§ Set problem
Return each line of the listing below, unchanged, and omit the images.
* * * * *
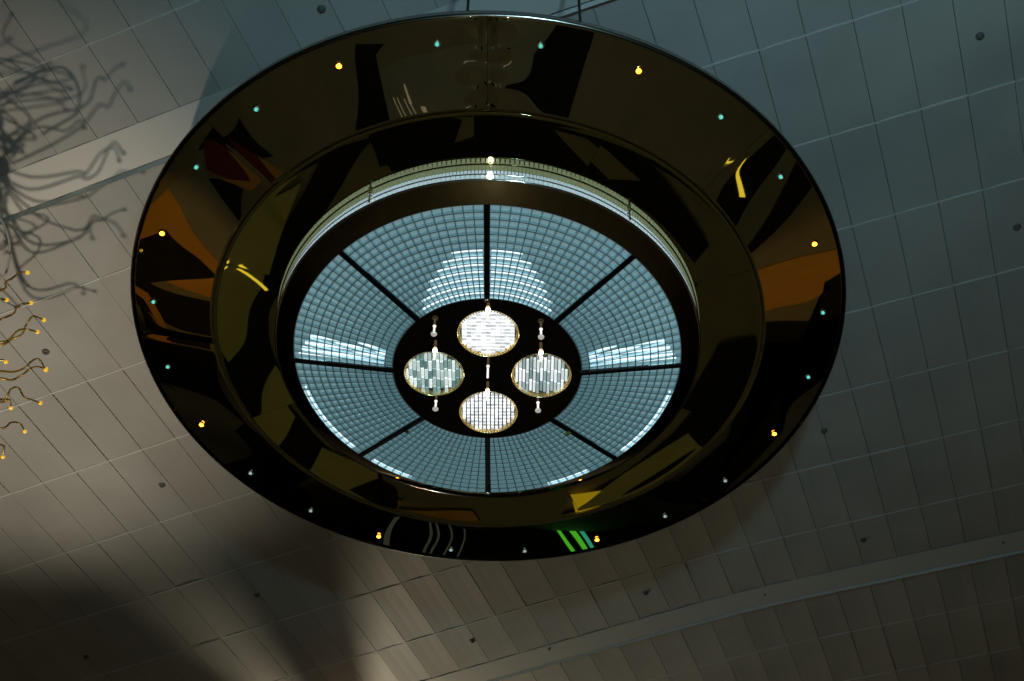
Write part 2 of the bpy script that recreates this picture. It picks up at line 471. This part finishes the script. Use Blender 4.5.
# ================================================================== TENDRIL CHANDELIER (left edge)
tz = 2.55
tc = empty('tendril_chandelier', at(-75, 335, tz))
tag(tc, 'golden chandelier of curling tendril arms reaching in at the left edge', 'chandelier')
t0 = tc.location.copy()
arm_m = mat('gilded_arm', (.62, .42, .10), .35, .6)
tip_m = mat('amber_glass_tip', (1, .62, .08), .2, emit=(1, .55, .04), es=.7)
pix = [[(-40, 300), (2, 290), (5.5, 282.5), (11, 279), (16.5, 275), (22, 272), (27.6, 272.6)], [(-40, 302), (-12, 305), (0, 299), (6.6, 300)],
 [(-40, 322), (-10, 324), (2, 318.6), (13, 314), (16.5, 308), (22, 304), (31, 303)], [(-40, 350), (0, 345), (11, 339.6), (22, 334), (26, 325), (33, 316.4), (44, 320)],
 [(-40, 345), (0, 342), (9, 339.6), (18, 330.5), (29, 329.7), (37.5, 332)], [(-40, 368), (0, 371), (14.7, 371.6), (25.8, 367), (31, 361.7), (38.6, 359), (46, 370)],
 [(-40, 372), (0, 378), (11, 380), (22, 375), (29.5, 369), (37, 366.5), (46, 369)], [(-40, 390), (0, 399), (5.5, 398.5), (11, 389), (18.5, 388), (24, 397), (31, 399.5), (40.5, 403)],
 [(-40, 396), (0, 402), (5.5, 400), (10, 400), (11, 408)], [(-40, 425), (0, 428.5), (11, 422.5), (20, 423.5), (25, 431.5)], [(-40, 436), (0, 444.5), (3.7, 448), (3, 457)], [(-40, 362), (0, 360), (6, 362)]]
def arm(pts, rr=.0105):
    bm = bmesh.new(); sp = spline([p - t0 for p in pts], 7)
    tube(bm, sp, lambda t: rr * (1.0 - .35 * t), 7)
    a = build('arm', bm, arm_m, tc, True)
    bm = bmesh.new(); ball(bm, sp[-1], .017, 10, 7)
    build('tip', bm, tip_m, a, True)
for k, pl in enumerate(pix):
    zz = tz - .02 + .05 * math.sin(k * 2.3)
    pts = [t0 + Vector((0, 0, -.1 + .05 * (k % 4)))] + [at(x, y, tz + (zz - tz) * min(1, i / 2) + .012 * math.sin(i * 1.9 + k)) for i, (x, y) in enumerate(pl)]
    arm(pts)
rnd = random.Random(21)
for k in range(44):
    ang = rnd.uniform(.18, 1.95) * PI if k > 16 else rnd.uniform(.30, .75) * PI
    ln = rnd.uniform(.7, 1.35); el = rnd.uniform(-.35, .45)
    # image-like frame: +x right, +y toward camera/up in picture
    d = Vector((math.cos(ang), -math.sin(ang), el)).normalized()
    side = d.cross(Vector((0, 0, 1))).normalized(); up = side.cross(d)
    ph = rnd.uniform(0, 6.28); am = rnd.uniform(.12, .27)
    pts = []
    for i in range(9):
        t = i / 8
        pts.append(t0 + d * ln * t + (side * math.sin(ph + t * 11.5) + up * math.cos(ph * 1.3 + t * 9)) * am * t ** .6 * (1 + .4 * t))
    # leave arms out of the corner the photograph shows empty
    ok = True
    for p in pts:
        q = p - Vector((0, 0, EYE)); dd = q.dot(FW); X = 512 + F * q.dot(RT) / dd; Y = 340.5 - F * q.dot(UP) / dd
        if X > -3 and 0 < Y < 681: ok = False
    if ok: arm(pts)
bm = bmesh.new()
lathe(bm, [(.001, -.16), (.06, -.14), (.11, -.05), (.10, .05), (.05, .12), (.02, .2), (.02, 1.55), (.07, 1.58), (.09, 1.62)], n=28)
build('stem', bm, brass, tc, True)
bm = bmesh.new()
pts = spline([at(x, y, z) - t0 for x, y, z in ((-40, 215, 2.7), (-8, 212, 2.68), (4, 224, 2.66), (10, 246, 2.64), (8, 264, 2.62), (1, 280, 2.6), (-30, 300, 2.58))], 8)
tube(bm, pts, .010, 8); build('pale_tube', bm, mat('milky_tube', (.75, .78, .74), .3), tc, True)

# ================================================================== HALL BELOW (unseen, floor patches added to form the mirror reflections)
def refl(px, py, prof, zf=-.533):
    d = ray(px, py).normalized(); best = None
    (r0, z0), (r1, z1) = prof
    for i in range(801):
        s = i / 800; rr = r0 + (r1 - r0) * s; zz = z0 + (z1 - z0) * s
        P = d * (zz / d.z); e = abs(math.hypot(P.x - CX, P.y - CY) - rr)
        if best is None or e < best[0]: best = (e, P)
    P = best[1]; ra = Vector((P.x - CX, P.y - CY, 0)).normalized()
    t = Vector((r1 - r0, 0, z1 - z0)).normalized()
    n = Vector((ra.x * t.z, ra.y * t.z, -t.x))
    q = d - 2 * d.dot(n) * n
    if q.z > -.05: q.z = -.05
    k = (zf - P.z) / q.z
    return P + q * k
FL = {}
def fm(name, c0, c1, rough=.6): return vary(mat(name, c0, rough), c0, c1, 1.2, 4)
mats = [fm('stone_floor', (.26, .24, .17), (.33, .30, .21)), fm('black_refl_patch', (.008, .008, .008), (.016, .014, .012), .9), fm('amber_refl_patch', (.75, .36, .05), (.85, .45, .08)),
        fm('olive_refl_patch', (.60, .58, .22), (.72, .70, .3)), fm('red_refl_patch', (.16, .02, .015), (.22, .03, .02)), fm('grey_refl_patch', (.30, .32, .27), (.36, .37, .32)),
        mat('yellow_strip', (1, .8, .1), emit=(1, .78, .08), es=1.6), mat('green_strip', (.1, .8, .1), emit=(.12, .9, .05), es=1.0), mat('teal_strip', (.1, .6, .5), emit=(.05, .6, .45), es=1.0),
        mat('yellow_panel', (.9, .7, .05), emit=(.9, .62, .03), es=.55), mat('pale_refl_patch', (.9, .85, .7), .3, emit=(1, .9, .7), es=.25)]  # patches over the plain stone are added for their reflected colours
bm = bmesh.new()
x0, x1, y0, y1 = -big * S, big * S, -6 * S, 14 * S
bm.faces.new([bm.verts.new(p) for p in ((x0, y0, 0), (x1, y0, 0), (x1, y1, 0), (x0, y1, 0))]).material_index = 0
lay = [0]
def patch(pxs, prof, mi):
    lay[0] += 1
    vs = []
    for (a, b) in pxs:
        p = refl(a, b, prof); vs.append(bm.verts.new((max(x0, min(x1, p.x * S)), max(y0, min(y1, p.y * S)), .002 * lay[0])))
    f = bm.faces.new(vs); f.normal_update()
    if f.normal.z < 0: f.normal_flip()
    f.material_index = mi
    bmesh.ops.triangulate(bm, faces=[f])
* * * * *
§ Task solution
Write part 2 of the bpy script that recreates this picture. It picks up at line 471. This part finishes the script. Use Blender 4.5.
# ================================================================== TENDRIL CHANDELIER (left edge)
tz = 2.55
tc = empty('tendril_chandelier', at(-75, 335, tz))
tag(tc, 'golden chandelier of curling tendril arms reaching in at the left edge', 'chandelier')
t0 = tc.location.copy()
arm_m = mat('gilded_arm', (.62, .42, .10), .35, .6)
tip_m = mat('amber_glass_tip', (1, .62, .08), .2, emit=(1, .55, .04), es=.7)
pix = [[(-40, 300), (2, 290), (5.5, 282.5), (11, 279), (16.5, 275), (22, 272), (27.6, 272.6)], [(-40, 302), (-12, 305), (0, 299), (6.6, 300)],
 [(-40, 322), (-10, 324), (2, 318.6), (13, 314), (16.5, 308), (22, 304), (31, 303)], [(-40, 350), (0, 345), (11, 339.6), (22, 334), (26, 325), (33, 316.4), (44, 320)],
 [(-40, 345), (0, 342), (9, 339.6), (18, 330.5), (29, 329.7), (37.5, 332)], [(-40, 368), (0, 371), (14.7, 371.6), (25.8, 367), (31, 361.7), (38.6, 359), (46, 370)],
 [(-40, 372), (0, 378), (11, 380), (22, 375), (29.5, 369), (37, 366.5), (46, 369)], [(-40, 390), (0, 399), (5.5, 398.5), (11, 389), (18.5, 388), (24, 397), (31, 399.5), (40.5, 403)],
 [(-40, 396), (0, 402), (5.5, 400), (10, 400), (11, 408)], [(-40, 425), (0, 428.5), (11, 422.5), (20, 423.5), (25, 431.5)], [(-40, 436), (0, 444.5), (3.7, 448), (3, 457)], [(-40, 362), (0, 360), (6, 362)]]
def arm(pts, rr=.0105):
    bm = bmesh.new(); sp = spline([p - t0 for p in pts], 7)
    tube(bm, sp, lambda t: rr * (1.0 - .35 * t), 7)
    a = build('arm', bm, arm_m, tc, True)
    bm = bmesh.new(); ball(bm, sp[-1], .017, 10, 7)
    build('tip', bm, tip_m, a, True)
for k, pl in enumerate(pix):
    zz = tz - .02 + .05 * math.sin(k * 2.3)
    pts = [t0 + Vector((0, 0, -.1 + .05 * (k % 4)))] + [at(x, y, tz + (zz - tz) * min(1, i / 2) + .012 * math.sin(i * 1.9 + k)) for i, (x, y) in enumerate(pl)]
    arm(pts)
rnd = random.Random(21)
for k in range(44):
    ang = rnd.uniform(.18, 1.95) * PI if k > 16 else rnd.uniform(.30, .75) * PI
    ln = rnd.uniform(.7, 1.35); el = rnd.uniform(-.35, .45)
    # image-like frame: +x right, +y toward camera/up in picture
    d = Vector((math.cos(ang), -math.sin(ang), el)).normalized()
    side = d.cross(Vector((0, 0, 1))).normalized(); up = side.cross(d)
    ph = rnd.uniform(0, 6.28); am = rnd.uniform(.12, .27)
    pts = []
    for i in range(9):
        t = i / 8
        pts.append(t0 + d * ln * t + (side * math.sin(ph + t * 11.5) + up * math.cos(ph * 1.3 + t * 9)) * am * t ** .6 * (1 + .4 * t))
    # leave arms out of the corner the photograph shows empty
    ok = True
    for p in pts:
        q = p - Vector((0, 0, EYE)); dd = q.dot(FW); X = 512 + F * q.dot(RT) / dd; Y = 340.5 - F * q.dot(UP) / dd
        if X > -3 and 0 < Y < 681: ok = False
    if ok: arm(pts)
bm = bmesh.new()
lathe(bm, [(.001, -.16), (.06, -.14), (.11, -.05), (.10, .05), (.05, .12), (.02, .2), (.02, 1.55), (.07, 1.58), (.09, 1.62)], n=28)
build('stem', bm, brass, tc, True)
bm = bmesh.new()
pts = spline([at(x, y, z) - t0 for x, y, z in ((-40, 215, 2.7), (-8, 212, 2.68), (4, 224, 2.66), (10, 246, 2.64), (8, 264, 2.62), (1, 280, 2.6), (-30, 300, 2.58))], 8)
tube(bm, pts, .010, 8); build('pale_tube', bm, mat('milky_tube', (.75, .78, .74), .3), tc, True)

# ================================================================== HALL BELOW (unseen, floor patches added to form the mirror reflections)
def refl(px, py, prof, zf=-.533):
    d = ray(px, py).normalized(); best = None
    (r0, z0), (r1, z1) = prof
    for i in range(801):
        s = i / 800; rr = r0 + (r1 - r0) * s; zz = z0 + (z1 - z0) * s
        P = d * (zz / d.z); e = abs(math.hypot(P.x - CX, P.y - CY) - rr)
        if best is None or e < best[0]: best = (e, P)
    P = best[1]; ra = Vector((P.x - CX, P.y - CY, 0)).normalized()
    t = Vector((r1 - r0, 0, z1 - z0)).normalized()
    n = Vector((ra.x * t.z, ra.y * t.z, -t.x))
    q = d - 2 * d.dot(n) * n
    if q.z > -.05: q.z = -.05
    k = (zf - P.z) / q.z
    return P + q * k
FL = {}
def fm(name, c0, c1, rough=.6): return vary(mat(name, c0, rough), c0, c1, 1.2, 4)
mats = [fm('stone_floor', (.26, .24, .17), (.33, .30, .21)), fm('black_refl_patch', (.008, .008, .008), (.016, .014, .012), .9), fm('amber_refl_patch', (.75, .36, .05), (.85, .45, .08)),
        fm('olive_refl_patch', (.60, .58, .22), (.72, .70, .3)), fm('red_refl_patch', (.16, .02, .015), (.22, .03, .02)), fm('grey_refl_patch', (.30, .32, .27), (.36, .37, .32)),
        mat('yellow_strip', (1, .8, .1), emit=(1, .78, .08), es=1.6), mat('green_strip', (.1, .8, .1), emit=(.12, .9, .05), es=1.0), mat('teal_strip', (.1, .6, .5), emit=(.05, .6, .45), es=1.0),
        mat('yellow_panel', (.9, .7, .05), emit=(.9, .62, .03), es=.55), mat('pale_refl_patch', (.9, .85, .7), .3, emit=(1, .9, .7), es=.25)]  # patches over the plain stone are added for their reflected colours
bm = bmesh.new()
x0, x1, y0, y1 = -big * S, big * S, -6 * S, 14 * S
bm.faces.new([bm.verts.new(p) for p in ((x0, y0, 0), (x1, y0, 0), (x1, y1, 0), (x0, y1, 0))]).material_index = 0
lay = [0]
def patch(pxs, prof, mi):
    lay[0] += 1
    vs = []
    for (a, b) in pxs:
        p = refl(a, b, prof); vs.append(bm.verts.new((max(x0, min(x1, p.x * S)), max(y0, min(y1, p.y * S)), .002 * lay[0])))
    f = bm.faces.new(vs); f.normal_update()
    if f.normal.z < 0: f.normal_flip()
    f.material_index = mi
    bmesh.ops.triangulate(bm, faces=[f])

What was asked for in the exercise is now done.